04 11 2017
 The plastic ocean

The plastic ocean


Shocking photo shows Caribbean Sea being 'choked to death by human waste' (via The Telegraph)

Plastics are doing enormous damage to our seas and oceans and this remarkable photo from the Caribbean Sea is but one stark example of countless around the world. 

Clearly something has to be done and it’s pleasing that public awareness is growing as we mentioned in an earlier BETB.  It makes one wonder whether such a large mass of plastic waste can be seen from optical and synthetic aperture radar sensors on satellites; well worth investigating … we’re on the case!


ECDIS systems are ‘not intuitive to use’ – Marine Accident Investigation Branch (via Digital Ship)

Electronic Chart Display and Information Systems (ECDIS) are at the heart of the IMO’s eNavigation concept and the mandating of digital navigation that commenced in shipping from 2012 onwards. 

eNavigation is transforming shipping operations with efficiencies ranging from weather routing, to improved port turnaround times and locational data that is vital for global logistics chains. 

It is, however, indeed the case that first generation ECDIS systems leave much to be desired in terms of user interface and ease of operation.  It is also the case that navigators should be properly trained in the use of their specific ECDIS type (there are some 36 different Original Equipment Manufacturer commercial systems at sea and some companies have several types in their fleets) and to be fully aware of its capabilities and limitations. 

Unfortunately, training is expensive, it’s difficult to spare staff for courses and inevitably complacency creeps in.  We should therefore expect to see more events and stories of this kind. Might more flexible, eLearning solutions help to bridge the gap? Is anyone stepping up to this challenge?


UK launches new aquaculture research centre (via Undercurrent News)

Cefas and the University of Exeter have come together to catalyse research in sea animal health, food safety and protection of aquatic environment. With the world’s population set to increase to almost 10 billion by 2050, providing future generations with safe and sustainable farmed seafood is the critical aim to be addressed by the Collaborative Centre for Sustainable Aquaculture Futures.

Launching the centre, Environment Secretary Michael Gove said, "The new centre not only establishes our position as a world leader in marine science and sustainability, but will prove critical to the health of our fisheries and the economic vitality of our coastal areas – helping us in our continued drive to leave the environment in a better state for the next generation."

Co-director of the Centre and Cefas pathologist Professor Grant Stentiford added: "For the first time, government and academic science related to aquaculture sustainability is coming together in support of development and consolidation of the global industry. The Centre will co-design solutions in national, regional and global aquaculture sustainability and is uniquely positioned to support the rapidly expanding global aquaculture industry."
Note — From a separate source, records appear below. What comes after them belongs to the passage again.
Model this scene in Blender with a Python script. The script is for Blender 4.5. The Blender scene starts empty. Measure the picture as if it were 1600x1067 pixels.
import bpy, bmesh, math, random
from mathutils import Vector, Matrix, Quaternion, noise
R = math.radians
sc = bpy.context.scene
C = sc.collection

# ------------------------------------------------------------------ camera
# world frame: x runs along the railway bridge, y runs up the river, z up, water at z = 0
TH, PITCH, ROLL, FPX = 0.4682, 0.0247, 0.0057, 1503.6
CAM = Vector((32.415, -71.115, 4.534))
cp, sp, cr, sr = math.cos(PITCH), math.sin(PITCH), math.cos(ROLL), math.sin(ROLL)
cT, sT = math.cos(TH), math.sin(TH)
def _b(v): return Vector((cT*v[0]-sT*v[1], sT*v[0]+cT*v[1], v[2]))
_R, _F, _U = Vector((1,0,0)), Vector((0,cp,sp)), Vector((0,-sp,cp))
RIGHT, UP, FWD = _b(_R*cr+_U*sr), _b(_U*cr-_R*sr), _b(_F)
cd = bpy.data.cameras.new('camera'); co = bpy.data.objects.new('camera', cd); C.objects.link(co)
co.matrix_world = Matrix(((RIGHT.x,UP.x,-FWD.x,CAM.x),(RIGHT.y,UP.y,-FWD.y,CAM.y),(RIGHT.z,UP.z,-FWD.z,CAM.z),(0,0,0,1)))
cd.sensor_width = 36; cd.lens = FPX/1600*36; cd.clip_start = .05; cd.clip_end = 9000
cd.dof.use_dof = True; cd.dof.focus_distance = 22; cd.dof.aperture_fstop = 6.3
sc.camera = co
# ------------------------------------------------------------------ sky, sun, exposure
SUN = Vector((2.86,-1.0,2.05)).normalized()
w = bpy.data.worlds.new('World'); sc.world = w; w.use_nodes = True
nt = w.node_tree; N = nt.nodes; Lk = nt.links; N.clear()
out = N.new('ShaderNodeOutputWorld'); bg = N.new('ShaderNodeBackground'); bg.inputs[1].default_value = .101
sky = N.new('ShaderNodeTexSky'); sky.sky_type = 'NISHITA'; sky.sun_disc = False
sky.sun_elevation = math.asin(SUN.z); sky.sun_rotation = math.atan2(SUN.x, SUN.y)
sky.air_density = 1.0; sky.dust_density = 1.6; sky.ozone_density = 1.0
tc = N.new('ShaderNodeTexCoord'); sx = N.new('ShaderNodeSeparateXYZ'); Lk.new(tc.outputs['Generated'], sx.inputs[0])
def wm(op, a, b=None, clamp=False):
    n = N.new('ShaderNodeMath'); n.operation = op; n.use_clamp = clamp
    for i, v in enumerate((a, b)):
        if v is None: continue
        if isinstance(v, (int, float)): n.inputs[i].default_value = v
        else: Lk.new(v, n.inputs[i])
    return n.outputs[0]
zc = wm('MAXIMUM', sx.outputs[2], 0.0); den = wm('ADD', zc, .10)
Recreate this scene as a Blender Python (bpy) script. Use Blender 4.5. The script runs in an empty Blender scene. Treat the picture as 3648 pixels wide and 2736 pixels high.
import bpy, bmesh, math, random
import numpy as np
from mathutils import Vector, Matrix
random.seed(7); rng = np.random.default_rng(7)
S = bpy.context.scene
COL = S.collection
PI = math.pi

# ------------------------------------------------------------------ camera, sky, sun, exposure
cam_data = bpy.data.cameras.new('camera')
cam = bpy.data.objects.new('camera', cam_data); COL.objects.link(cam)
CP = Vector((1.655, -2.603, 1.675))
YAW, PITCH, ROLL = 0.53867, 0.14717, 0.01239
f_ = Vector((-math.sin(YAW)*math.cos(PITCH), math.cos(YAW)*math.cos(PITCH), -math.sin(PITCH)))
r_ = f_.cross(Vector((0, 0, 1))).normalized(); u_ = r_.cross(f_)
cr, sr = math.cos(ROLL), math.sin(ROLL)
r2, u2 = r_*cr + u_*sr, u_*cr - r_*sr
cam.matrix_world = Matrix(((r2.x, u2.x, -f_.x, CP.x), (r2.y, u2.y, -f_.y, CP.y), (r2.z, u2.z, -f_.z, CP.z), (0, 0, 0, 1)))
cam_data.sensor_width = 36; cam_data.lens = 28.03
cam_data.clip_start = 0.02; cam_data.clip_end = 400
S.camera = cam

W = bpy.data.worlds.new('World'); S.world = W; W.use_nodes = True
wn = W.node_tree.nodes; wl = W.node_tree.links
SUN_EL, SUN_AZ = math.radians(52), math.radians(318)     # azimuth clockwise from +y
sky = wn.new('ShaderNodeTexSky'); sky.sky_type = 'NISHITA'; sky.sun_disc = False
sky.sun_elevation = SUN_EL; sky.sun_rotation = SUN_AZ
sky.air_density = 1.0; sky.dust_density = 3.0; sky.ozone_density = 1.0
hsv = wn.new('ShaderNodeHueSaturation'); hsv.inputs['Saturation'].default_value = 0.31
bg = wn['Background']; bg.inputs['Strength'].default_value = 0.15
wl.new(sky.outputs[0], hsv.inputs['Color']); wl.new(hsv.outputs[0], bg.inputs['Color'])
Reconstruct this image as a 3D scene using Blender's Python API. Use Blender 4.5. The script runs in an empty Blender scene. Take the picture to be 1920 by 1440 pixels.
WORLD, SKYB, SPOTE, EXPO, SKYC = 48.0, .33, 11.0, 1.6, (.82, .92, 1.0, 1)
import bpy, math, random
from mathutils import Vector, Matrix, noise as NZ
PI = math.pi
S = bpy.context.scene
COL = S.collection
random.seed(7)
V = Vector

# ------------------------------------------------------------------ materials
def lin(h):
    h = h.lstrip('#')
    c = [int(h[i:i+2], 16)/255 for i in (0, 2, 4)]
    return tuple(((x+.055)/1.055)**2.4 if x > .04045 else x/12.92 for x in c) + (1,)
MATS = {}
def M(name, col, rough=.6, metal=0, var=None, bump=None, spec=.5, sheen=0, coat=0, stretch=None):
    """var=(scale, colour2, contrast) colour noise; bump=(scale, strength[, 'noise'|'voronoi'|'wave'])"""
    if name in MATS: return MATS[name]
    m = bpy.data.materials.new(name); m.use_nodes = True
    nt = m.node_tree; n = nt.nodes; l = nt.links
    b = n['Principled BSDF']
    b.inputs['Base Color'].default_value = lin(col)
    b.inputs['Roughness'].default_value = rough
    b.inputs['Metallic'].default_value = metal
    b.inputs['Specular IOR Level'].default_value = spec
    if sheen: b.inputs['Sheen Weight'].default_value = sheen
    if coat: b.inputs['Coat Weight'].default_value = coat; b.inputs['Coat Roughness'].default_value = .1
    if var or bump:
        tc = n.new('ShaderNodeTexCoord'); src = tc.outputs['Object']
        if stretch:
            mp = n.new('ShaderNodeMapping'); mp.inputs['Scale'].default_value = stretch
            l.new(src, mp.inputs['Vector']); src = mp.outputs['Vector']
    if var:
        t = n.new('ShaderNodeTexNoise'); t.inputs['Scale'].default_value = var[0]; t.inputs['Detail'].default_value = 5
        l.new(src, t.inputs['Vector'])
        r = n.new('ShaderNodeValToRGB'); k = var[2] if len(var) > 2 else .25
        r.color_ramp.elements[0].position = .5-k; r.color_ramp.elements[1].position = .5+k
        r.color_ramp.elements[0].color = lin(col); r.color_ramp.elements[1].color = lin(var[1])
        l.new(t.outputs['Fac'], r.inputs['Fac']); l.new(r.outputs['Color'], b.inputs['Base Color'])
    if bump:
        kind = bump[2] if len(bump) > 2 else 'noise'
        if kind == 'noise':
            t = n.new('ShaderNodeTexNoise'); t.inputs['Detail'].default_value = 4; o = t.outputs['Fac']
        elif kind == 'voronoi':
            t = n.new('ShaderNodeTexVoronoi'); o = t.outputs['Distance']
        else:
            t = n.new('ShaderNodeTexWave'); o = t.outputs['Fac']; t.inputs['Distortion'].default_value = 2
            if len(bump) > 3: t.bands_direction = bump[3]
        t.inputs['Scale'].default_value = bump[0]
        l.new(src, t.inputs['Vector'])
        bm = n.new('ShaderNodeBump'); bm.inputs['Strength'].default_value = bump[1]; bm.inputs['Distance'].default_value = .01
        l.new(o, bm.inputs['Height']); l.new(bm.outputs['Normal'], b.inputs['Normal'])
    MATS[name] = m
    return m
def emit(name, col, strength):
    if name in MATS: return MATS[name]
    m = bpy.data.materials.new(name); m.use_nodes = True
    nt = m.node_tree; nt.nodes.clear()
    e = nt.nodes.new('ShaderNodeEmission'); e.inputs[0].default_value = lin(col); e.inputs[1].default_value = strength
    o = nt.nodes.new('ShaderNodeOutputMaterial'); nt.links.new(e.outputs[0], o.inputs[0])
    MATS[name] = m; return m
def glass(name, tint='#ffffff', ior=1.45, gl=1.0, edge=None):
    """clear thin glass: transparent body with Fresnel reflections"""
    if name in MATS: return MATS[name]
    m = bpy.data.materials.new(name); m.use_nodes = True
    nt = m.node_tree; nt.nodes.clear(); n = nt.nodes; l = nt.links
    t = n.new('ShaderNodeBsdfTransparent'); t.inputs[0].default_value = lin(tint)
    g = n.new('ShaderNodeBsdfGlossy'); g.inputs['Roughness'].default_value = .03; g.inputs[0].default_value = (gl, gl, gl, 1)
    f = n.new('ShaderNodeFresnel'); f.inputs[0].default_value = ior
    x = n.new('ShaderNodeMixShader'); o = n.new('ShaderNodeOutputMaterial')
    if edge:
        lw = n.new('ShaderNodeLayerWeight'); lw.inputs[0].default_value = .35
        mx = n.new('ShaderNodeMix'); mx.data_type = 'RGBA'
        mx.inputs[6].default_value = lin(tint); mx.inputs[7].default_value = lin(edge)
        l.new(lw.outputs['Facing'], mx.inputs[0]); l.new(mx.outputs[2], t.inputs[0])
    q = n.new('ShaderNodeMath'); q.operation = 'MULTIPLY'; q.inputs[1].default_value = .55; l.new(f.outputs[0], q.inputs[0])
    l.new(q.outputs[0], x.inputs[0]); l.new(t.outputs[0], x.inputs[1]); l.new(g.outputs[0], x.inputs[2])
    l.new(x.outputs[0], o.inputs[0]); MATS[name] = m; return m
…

Great news for the profile of aquaculture within the UK’s Blue Economy infrastructure.


Tracing system an issue for IUU fishing (via the Bangkok Post)

News in Thailand highlights the importance – and continued challenges – of traceability in fisheries.

The country was first issued with a ‘yellow card’ by the EU in 2015 (further extended in 2016), for not taking sufficient measures in the international fight against illegal fishing (IUU). Should the situation not improve, the EU could resort to banning fisheries imports from Thailand, which Thai officials say are worth up to US$1 billion a year.

Among other issues, fish from Thailand do not contain information identifying which fishing boats or equipment were used to catch them. 

Thai authorities have invested energy in revised licensing and certification processes, ahead of the next EU decision point in March 2018.

NLA is currently researching new technology solutions to assist with fisheries traceability, so watch out soon for more on this issue.


PM hails ‘massive breakthrough’ in SIDS classification (via The St Lucia Times)

And finally, there was much consternation recently as the existing OECD classification of Small Island Developing States (SIDS) meant that hurricane-hit islands in the Caribbean were unable to benefit from critical aid money.

That situation arose because the majority of small states fall into the middle- or high-income category, calculated on GDP per capita. However, that assessment did not reflect vulnerability to economic and environmental shocks.

St Lucia Prime Minister Allen Chastanet signals here that a new classification for SIDS will be revealed in full soon.  

Much has been written recently on the potential of technology transfer to SIDS, but tech investment funds are always susceptible to the significant budget pressures caused by environmental disasters. Having the surety of global aid programmes in place will hopefully enable a longer-term view.